Provided material:

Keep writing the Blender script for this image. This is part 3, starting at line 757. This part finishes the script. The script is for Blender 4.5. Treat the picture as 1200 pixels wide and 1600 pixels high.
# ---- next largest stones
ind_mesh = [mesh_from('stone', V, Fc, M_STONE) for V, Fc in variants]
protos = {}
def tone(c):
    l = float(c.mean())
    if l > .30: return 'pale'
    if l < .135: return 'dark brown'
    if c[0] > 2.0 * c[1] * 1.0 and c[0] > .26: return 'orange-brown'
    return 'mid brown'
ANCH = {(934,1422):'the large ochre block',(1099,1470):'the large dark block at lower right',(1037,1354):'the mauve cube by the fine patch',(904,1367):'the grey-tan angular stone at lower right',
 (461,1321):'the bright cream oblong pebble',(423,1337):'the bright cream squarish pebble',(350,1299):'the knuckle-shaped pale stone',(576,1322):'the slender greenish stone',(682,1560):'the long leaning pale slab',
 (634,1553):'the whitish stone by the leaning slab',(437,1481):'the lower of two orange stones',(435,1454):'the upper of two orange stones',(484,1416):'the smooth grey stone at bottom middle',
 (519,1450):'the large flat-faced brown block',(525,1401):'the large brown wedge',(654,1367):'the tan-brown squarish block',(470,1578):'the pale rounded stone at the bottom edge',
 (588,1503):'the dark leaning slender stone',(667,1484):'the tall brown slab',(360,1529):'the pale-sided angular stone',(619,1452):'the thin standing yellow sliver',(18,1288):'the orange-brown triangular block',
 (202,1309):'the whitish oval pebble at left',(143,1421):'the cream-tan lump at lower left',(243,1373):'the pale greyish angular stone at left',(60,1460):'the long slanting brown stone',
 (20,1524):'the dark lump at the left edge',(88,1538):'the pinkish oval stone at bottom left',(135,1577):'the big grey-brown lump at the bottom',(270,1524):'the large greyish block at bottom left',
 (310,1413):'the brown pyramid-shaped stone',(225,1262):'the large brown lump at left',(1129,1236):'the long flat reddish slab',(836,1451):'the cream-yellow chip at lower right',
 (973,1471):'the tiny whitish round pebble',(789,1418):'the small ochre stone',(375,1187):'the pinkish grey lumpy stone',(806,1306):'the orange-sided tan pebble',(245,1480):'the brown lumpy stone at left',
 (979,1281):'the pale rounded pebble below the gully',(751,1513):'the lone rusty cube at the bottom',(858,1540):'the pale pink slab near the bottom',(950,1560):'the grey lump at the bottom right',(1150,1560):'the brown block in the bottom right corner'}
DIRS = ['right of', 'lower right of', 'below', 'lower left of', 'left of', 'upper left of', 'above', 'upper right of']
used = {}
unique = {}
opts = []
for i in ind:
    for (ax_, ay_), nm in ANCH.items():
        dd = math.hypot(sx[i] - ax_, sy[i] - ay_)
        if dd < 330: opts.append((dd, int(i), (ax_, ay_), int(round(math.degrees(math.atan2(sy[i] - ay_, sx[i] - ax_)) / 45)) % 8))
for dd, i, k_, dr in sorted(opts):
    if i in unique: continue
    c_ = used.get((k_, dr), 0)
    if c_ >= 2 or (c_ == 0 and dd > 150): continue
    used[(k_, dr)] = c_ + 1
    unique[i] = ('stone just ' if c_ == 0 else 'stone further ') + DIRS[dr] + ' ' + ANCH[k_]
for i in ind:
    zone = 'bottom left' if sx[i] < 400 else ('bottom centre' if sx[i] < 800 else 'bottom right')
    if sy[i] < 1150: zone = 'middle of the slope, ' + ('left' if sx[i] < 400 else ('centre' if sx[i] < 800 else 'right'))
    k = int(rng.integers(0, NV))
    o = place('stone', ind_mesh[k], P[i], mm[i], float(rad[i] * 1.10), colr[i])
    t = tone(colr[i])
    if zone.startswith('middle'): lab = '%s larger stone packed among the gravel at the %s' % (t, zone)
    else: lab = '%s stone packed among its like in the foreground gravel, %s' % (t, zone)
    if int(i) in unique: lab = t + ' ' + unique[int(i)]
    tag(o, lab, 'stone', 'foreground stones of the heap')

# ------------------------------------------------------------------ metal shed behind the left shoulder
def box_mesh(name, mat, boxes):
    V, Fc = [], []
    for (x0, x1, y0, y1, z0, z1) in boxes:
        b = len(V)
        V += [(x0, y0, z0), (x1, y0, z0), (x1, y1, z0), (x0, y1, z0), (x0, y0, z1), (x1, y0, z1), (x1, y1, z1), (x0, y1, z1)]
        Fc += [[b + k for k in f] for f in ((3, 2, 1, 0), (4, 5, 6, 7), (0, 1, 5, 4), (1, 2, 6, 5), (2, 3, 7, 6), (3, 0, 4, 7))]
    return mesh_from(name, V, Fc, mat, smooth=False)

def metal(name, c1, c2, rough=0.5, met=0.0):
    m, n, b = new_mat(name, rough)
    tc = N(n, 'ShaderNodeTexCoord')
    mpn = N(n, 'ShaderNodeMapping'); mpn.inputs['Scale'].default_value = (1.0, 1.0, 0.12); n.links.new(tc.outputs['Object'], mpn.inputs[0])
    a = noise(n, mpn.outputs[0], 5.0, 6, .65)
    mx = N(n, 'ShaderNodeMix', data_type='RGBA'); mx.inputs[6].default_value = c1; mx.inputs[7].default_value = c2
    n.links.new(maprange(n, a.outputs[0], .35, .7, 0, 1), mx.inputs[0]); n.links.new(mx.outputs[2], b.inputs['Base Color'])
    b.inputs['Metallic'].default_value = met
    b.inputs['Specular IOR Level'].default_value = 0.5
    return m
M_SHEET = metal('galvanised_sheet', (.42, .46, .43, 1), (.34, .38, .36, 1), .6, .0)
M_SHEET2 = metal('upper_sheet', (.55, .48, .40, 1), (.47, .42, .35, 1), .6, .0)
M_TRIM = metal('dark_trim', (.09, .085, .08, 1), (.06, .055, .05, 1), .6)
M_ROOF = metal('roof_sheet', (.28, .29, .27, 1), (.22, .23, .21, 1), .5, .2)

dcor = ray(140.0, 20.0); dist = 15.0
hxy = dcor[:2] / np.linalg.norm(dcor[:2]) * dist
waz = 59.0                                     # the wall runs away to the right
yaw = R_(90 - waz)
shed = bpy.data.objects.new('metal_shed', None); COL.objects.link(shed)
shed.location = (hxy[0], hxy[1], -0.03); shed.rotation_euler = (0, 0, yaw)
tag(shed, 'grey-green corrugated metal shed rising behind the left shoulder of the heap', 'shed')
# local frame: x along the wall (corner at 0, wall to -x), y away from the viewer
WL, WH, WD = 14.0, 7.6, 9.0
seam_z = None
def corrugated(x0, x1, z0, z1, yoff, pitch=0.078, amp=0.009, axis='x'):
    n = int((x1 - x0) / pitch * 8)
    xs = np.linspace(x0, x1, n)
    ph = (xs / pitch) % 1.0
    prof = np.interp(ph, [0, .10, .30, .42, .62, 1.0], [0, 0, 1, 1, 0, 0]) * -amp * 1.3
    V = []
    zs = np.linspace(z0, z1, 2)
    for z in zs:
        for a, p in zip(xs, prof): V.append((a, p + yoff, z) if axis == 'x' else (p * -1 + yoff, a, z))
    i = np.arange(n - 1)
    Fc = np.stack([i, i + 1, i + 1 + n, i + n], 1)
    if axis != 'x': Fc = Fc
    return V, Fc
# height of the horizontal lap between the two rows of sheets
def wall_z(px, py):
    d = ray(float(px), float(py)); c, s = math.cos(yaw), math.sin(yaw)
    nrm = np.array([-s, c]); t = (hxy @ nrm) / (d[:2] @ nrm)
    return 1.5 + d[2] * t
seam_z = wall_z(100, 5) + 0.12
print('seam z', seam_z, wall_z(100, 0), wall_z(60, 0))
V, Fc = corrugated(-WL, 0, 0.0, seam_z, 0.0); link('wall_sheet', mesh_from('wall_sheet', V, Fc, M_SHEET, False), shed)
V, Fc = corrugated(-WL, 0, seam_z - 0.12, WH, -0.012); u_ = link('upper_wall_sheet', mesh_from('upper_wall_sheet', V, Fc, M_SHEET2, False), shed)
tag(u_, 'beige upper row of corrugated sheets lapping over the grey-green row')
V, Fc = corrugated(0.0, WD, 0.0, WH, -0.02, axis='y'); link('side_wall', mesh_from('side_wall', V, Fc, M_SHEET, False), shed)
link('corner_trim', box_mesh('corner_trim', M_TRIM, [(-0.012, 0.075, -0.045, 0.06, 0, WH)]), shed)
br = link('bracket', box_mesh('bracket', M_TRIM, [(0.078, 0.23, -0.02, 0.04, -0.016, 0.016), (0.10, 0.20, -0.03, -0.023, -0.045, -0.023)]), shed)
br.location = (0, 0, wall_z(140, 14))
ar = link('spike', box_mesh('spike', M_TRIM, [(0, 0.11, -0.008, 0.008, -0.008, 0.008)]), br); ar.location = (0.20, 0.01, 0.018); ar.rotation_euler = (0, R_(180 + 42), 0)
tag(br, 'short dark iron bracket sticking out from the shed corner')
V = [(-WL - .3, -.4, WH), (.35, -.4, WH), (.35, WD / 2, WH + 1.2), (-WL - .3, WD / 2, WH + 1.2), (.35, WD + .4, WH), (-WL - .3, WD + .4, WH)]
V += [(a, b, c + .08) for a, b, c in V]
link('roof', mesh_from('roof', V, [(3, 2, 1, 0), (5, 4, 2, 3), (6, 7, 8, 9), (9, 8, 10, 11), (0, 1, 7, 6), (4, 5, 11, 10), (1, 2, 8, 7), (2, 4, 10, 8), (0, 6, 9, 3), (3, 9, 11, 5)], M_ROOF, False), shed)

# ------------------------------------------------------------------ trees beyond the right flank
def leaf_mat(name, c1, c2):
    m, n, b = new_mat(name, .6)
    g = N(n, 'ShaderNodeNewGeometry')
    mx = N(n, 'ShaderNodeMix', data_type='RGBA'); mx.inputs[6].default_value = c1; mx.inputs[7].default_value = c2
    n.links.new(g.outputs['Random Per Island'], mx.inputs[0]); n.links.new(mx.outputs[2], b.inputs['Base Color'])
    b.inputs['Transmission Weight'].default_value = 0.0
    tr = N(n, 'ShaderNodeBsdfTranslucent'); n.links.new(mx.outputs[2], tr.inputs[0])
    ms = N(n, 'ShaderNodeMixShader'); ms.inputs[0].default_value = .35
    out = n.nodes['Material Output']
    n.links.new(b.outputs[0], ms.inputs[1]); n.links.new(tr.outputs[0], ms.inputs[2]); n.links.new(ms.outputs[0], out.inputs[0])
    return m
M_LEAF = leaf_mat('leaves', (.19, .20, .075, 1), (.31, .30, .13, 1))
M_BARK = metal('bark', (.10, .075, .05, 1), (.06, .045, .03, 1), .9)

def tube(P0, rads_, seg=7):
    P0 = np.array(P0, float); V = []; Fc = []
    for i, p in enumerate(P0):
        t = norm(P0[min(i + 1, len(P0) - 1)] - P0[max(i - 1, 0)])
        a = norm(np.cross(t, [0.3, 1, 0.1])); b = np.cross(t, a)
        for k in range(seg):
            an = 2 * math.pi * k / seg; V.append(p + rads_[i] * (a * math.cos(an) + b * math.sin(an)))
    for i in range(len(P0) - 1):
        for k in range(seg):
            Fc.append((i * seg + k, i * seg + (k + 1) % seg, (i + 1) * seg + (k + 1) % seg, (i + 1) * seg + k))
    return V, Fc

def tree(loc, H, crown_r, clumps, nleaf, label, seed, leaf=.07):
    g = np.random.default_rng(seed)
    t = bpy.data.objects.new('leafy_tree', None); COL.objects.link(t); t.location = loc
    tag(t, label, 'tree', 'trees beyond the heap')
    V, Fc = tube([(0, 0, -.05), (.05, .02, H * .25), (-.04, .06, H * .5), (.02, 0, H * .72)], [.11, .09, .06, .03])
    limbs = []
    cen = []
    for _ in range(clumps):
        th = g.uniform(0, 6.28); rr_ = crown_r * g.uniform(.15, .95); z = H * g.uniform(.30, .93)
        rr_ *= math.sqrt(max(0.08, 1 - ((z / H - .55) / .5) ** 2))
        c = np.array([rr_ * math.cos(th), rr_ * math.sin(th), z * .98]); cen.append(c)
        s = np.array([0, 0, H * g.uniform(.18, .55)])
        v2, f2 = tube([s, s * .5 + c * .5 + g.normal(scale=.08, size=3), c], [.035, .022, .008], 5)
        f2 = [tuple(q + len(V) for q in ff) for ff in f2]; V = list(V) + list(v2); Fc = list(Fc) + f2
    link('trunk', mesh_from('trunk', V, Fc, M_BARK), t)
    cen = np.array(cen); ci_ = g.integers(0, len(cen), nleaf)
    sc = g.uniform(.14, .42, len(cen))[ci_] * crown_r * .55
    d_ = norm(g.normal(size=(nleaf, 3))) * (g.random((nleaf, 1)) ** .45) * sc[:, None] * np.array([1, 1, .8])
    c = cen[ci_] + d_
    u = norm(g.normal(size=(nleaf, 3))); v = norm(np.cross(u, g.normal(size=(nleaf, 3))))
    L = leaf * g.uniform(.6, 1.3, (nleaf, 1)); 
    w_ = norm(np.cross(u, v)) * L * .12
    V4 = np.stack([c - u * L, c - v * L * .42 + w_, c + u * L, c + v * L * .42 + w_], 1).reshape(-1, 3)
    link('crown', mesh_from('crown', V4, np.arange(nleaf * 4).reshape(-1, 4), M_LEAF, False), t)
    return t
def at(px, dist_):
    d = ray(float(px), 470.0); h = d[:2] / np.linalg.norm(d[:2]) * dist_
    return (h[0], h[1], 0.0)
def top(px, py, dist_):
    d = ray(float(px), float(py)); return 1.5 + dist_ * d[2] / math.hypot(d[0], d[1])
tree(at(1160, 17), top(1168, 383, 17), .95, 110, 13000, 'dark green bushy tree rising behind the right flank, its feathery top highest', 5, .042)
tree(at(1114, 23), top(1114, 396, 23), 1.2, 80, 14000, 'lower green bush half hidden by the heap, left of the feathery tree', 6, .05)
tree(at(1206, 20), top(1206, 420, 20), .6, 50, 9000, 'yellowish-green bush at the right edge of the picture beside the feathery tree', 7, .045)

Work required:
Report only the count of lines that include the string "picture".

Finished task:
2